What this task involves => Output, please, exactly those lines of the listing that come before the line with "math.cos(ROLL) * _u0", along with that line itself.

-- BEGIN Input rows --

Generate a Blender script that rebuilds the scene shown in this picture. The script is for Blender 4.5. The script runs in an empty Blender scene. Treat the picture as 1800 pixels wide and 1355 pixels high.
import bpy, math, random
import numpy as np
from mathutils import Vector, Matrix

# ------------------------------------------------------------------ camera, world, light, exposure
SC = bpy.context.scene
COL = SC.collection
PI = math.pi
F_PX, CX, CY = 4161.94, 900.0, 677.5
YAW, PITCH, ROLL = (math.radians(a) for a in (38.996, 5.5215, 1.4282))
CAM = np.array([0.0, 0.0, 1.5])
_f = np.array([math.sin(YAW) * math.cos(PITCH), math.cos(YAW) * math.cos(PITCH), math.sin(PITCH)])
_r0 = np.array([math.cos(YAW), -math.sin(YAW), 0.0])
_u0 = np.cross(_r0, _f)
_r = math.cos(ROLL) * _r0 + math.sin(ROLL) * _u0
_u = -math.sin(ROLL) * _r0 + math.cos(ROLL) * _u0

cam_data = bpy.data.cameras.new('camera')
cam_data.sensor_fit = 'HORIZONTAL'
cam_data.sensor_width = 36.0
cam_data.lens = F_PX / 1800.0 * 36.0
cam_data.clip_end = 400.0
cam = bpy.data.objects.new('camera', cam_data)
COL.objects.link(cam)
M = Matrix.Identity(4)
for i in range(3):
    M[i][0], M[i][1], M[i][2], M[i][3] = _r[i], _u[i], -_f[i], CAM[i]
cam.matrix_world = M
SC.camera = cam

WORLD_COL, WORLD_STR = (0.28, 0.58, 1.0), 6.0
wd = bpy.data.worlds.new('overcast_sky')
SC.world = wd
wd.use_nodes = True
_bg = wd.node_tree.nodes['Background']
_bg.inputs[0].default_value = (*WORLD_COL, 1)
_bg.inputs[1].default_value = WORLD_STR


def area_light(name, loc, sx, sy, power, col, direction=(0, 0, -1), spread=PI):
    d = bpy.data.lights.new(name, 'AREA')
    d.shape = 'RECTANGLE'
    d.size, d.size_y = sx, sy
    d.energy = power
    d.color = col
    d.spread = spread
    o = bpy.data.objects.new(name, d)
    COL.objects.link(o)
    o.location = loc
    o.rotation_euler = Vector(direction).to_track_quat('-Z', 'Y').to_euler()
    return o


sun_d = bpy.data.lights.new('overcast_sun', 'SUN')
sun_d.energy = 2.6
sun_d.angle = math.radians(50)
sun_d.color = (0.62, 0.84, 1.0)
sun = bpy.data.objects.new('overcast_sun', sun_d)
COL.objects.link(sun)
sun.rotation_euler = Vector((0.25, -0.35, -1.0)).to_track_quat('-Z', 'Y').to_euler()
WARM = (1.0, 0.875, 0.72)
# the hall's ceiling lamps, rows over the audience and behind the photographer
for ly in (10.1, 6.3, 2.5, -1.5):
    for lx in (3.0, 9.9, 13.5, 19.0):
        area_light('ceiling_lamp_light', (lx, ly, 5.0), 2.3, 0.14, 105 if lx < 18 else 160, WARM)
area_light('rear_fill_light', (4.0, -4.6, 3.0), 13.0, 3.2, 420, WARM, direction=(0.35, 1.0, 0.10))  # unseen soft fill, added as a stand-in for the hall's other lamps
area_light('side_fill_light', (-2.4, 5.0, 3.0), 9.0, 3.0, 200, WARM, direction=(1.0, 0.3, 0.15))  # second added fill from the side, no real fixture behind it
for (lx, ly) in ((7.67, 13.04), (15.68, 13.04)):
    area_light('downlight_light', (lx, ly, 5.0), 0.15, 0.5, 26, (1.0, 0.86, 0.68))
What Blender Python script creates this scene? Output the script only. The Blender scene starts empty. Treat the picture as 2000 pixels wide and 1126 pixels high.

-- END Input rows --

Answer below =>
Generate a Blender script that rebuilds the scene shown in this picture. The script is for Blender 4.5. The script runs in an empty Blender scene. Treat the picture as 1800 pixels wide and 1355 pixels high.
import bpy, math, random
import numpy as np
from mathutils import Vector, Matrix

# ------------------------------------------------------------------ camera, world, light, exposure
SC = bpy.context.scene
COL = SC.collection
PI = math.pi
F_PX, CX, CY = 4161.94, 900.0, 677.5
YAW, PITCH, ROLL = (math.radians(a) for a in (38.996, 5.5215, 1.4282))
CAM = np.array([0.0, 0.0, 1.5])
_f = np.array([math.sin(YAW) * math.cos(PITCH), math.cos(YAW) * math.cos(PITCH), math.sin(PITCH)])
_r0 = np.array([math.cos(YAW), -math.sin(YAW), 0.0])
_u0 = np.cross(_r0, _f)
_r = math.cos(ROLL) * _r0 + math.sin(ROLL) * _u0
_u = -math.sin(ROLL) * _r0 + math.cos(ROLL) * _u0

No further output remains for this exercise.